Philosophy isn't useful

19 Mar 2015

If philosophy is useful, then it would be widely taught in schools.
Philosophy is not widely taught in schools.
Therefore, philosophy isn’t useful.


That was an argument. Argument is the bread and butter of philosophy and philosophers love to argue 1. We argue because argument has epistemic value. Argument help us find the truth - if we know the truth of some statements, then a valid argument based on those statements allows us to infer the truth of other statements - our conclusions. And we can do this with confidence because the rules of inference described in different logics, have been proven to be sound - the rules are correct - and complete - no further rules are needed.

This is terribly useful because it gives us solid reasons for holding beliefs. Should I believe in gravity, the Tooth Fairy, arithmetic, anthropogenic climate change? Argument - as a method of reasoning - tells us which beliefs we might be justified in holding, and in which circumstances we are justified in holding them. Argument is so useful, and so essential to philosophy that philosophy without argument is, well … not philosophy.

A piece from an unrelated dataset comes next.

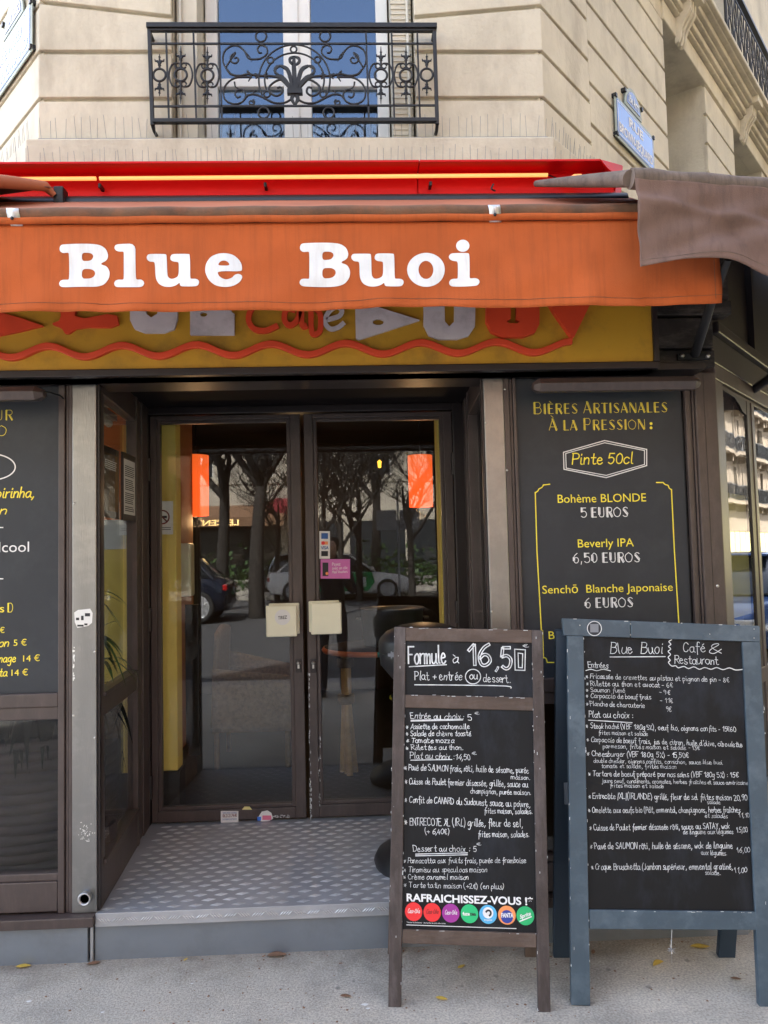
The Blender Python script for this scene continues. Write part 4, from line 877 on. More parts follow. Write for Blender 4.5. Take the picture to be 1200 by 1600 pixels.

But philosophy is much more than argument. It’s a love of wisdom, an intellectual curiosity, a body of knowledge documenting human attempts to answer the big questions of life - what can we know, what exists, and how should be act? In short, it is the embodiment of intellectual virtue. And it’s not like philosophy foreign to us, like some mythical creature of the ivory tower. We are all born philosophers - for proof, one just needs to observe a five year old asking why - where does the rain come from? How does Santa know which houses to visit? If a fly doesn’t have wings is it still a fly?

Yet there is a problem with all this. If philosophy is so useful, then why isn’t it a key feature of our education system? If philosophy is the embodiment of intellectual virtue, then why don’t we teach it in more than a handful of schools and universities. We praise reason and we laud rigour, but we rarely teach it. How can this be? It’s not like philosophers haven’t been trying to get philosophy into schools. Every country with universities teaching philosophy has some kind of organisation promoting it’s conclusion into school curricula.

If philosophy is so useful, if argument is so effective, then why isn’t philosophy, or even logic or critical reasoning, taught widely in school?


  1. Careful now. When most people say argument they mean debate or confrontation but when philosophers say argument, they mean a logically connected series of statements that advance a particular claim.